Today's award goes to a distillery in England.
A group of hipster gin makers came close to creating chaos after they accidentally made mustard gas while trying to concoct a new flavour.
Workers from Sipsmith distillery, in Chiswick, west London, were attempting to create a mustard-flavoured drink but instead made the dangerous chemical agent, famous for its devastating use in World War One.
Kit Clancy, assistant distiller at Sipsmith, said: 'There was a near disaster. What the guys actually produced was in effect mustard gas. The distillery was evacuated. That one wasn't made again.'
There's more at the link.
I don't think they issue licenses to make that stuff any more . . . certainly not during peacetime!

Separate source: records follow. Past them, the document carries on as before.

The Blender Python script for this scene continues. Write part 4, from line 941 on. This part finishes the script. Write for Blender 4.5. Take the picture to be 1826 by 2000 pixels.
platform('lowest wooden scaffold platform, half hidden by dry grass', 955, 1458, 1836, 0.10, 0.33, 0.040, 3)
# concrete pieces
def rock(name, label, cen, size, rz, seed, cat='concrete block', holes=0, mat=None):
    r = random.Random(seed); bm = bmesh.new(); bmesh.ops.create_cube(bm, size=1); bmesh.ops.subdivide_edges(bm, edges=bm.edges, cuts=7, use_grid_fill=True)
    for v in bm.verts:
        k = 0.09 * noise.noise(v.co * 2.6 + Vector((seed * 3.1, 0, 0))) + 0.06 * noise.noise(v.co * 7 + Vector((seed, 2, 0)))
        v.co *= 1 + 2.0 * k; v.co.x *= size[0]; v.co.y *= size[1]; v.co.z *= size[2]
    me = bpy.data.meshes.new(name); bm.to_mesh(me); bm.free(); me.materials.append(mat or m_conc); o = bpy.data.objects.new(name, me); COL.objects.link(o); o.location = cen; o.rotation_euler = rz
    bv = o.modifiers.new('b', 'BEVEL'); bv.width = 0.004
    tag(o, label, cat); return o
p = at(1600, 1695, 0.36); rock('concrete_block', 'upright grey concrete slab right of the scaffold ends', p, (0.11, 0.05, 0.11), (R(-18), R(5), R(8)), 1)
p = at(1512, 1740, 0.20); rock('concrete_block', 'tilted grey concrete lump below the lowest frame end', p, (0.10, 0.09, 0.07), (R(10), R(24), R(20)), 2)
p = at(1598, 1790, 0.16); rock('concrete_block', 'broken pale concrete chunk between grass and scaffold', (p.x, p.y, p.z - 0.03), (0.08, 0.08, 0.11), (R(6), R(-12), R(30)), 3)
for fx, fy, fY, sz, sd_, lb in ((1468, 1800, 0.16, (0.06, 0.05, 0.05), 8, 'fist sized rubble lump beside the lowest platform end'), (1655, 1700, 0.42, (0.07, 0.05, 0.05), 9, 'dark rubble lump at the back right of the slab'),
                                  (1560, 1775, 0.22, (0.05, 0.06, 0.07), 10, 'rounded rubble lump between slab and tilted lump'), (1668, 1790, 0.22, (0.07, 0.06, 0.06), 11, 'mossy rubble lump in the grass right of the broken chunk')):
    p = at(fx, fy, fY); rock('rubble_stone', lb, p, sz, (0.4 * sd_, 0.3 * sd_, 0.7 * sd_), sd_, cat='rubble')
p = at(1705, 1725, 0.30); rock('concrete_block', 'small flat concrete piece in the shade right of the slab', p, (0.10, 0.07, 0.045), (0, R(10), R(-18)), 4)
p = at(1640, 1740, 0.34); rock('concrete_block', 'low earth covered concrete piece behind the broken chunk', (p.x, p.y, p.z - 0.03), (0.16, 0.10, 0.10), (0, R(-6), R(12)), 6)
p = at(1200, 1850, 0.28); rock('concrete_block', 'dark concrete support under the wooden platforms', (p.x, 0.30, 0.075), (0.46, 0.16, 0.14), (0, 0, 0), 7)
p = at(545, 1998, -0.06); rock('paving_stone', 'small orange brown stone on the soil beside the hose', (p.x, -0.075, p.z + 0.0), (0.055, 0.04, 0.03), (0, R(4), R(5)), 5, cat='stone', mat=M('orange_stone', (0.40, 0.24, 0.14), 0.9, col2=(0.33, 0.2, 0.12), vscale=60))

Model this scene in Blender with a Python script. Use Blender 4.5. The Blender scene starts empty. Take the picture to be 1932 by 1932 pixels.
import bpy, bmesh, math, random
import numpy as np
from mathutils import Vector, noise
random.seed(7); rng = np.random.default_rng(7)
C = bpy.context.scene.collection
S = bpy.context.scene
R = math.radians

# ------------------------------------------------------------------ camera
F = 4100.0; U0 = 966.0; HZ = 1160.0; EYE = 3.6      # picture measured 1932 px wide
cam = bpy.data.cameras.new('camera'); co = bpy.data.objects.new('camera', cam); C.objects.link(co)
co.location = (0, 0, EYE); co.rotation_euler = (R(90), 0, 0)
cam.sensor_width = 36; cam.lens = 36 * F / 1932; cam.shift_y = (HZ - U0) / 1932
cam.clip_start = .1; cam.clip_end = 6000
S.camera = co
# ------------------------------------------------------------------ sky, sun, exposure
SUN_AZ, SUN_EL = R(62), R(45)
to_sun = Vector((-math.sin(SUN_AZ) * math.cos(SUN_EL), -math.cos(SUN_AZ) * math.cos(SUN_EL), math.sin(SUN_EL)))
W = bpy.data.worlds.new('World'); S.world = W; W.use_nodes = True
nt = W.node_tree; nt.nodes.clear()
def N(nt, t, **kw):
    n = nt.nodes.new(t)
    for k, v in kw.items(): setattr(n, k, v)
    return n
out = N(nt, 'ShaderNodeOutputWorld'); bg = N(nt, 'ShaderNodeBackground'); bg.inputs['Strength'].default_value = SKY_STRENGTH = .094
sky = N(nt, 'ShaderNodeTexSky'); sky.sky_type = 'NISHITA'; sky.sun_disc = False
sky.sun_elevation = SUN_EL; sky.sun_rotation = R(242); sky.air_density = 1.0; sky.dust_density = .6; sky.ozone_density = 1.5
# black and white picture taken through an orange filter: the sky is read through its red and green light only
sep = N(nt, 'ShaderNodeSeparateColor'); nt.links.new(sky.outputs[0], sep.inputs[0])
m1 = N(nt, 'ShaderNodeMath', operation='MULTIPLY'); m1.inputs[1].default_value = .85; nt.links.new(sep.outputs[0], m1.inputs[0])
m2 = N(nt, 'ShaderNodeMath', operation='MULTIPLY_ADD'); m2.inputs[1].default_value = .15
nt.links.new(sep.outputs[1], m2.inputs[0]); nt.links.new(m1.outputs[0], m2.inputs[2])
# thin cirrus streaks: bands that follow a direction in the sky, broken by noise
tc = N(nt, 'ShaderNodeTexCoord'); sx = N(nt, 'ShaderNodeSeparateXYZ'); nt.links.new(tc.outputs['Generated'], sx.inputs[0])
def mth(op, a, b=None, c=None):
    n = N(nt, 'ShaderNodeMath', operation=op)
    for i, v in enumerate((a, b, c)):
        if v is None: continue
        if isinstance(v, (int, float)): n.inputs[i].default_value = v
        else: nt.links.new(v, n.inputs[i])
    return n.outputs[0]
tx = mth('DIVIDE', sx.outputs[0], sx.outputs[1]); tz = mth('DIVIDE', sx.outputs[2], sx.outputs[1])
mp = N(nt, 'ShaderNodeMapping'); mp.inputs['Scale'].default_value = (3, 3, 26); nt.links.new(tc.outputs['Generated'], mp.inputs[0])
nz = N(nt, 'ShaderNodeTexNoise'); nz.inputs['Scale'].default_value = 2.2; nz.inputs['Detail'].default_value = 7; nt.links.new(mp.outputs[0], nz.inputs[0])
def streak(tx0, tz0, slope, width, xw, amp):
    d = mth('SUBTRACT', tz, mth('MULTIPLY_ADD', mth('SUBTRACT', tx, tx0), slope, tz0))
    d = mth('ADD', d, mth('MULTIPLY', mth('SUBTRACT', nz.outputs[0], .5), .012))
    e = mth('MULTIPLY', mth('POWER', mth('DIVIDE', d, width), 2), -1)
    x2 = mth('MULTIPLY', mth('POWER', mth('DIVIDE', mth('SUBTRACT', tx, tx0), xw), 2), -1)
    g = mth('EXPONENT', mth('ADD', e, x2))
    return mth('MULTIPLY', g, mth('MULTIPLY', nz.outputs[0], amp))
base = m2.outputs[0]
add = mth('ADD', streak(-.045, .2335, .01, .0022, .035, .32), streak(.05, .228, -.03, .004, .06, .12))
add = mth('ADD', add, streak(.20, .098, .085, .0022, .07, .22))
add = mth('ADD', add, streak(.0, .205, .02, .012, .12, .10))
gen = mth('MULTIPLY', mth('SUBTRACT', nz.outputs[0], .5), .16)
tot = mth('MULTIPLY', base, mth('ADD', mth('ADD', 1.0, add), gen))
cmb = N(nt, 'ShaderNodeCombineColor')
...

Seriously, though; while reading more for this blog post, I found that the distillery's blog has a lot of interesting articles, from 'British Drinking Traditions: A Brief History of Winter Warmers', to 'Inside London’s Historic Gin Shops', to 'Around the World in 80 Gins: Swiss Gin' and more. It's worth a look if you're that way inclined.
Peter
4 comments:
From the comments on this article, "Yeah, this doesn't pass the smell test. Chemist here- mustard gas is chemically quite different from mustard oil, and really only has a relatively slight mustard smell. To make sulphur mustard, you *have to be trying to do it*. It is not an accidental byproduct, as you need a strong chlorinating agent and a controlled precursor (OPCW schedule 2), or you need sulphur dichloride (schedule 3) and ethene gas (and a pressure vessel). Unless they are admitting to deliberately making schedule 1, real deal chemical weapons, it's a marketing ploy by these insufferable public school bores."
I'm just not buying it. You can accidentally make pepper gas (I might have a little experience here), but I just don't believe you bumble your way into mustard gas.
What's worse? An accidental 1-time only or someone believing this is actually good marketing?
Take care.
Agree with Jennifer. This has to be some sort of January Fool's jape.
While it's certainly possible to produce sulfur mustard without actually going out and buying the controlled precursors as such, there's no plausible process that resembles anything one would attempt with food products.
Still, it's a fun story.
Who thevhell thinks, mustard flavored booze, that's the ticket! Just eat a hot dog with your Jack.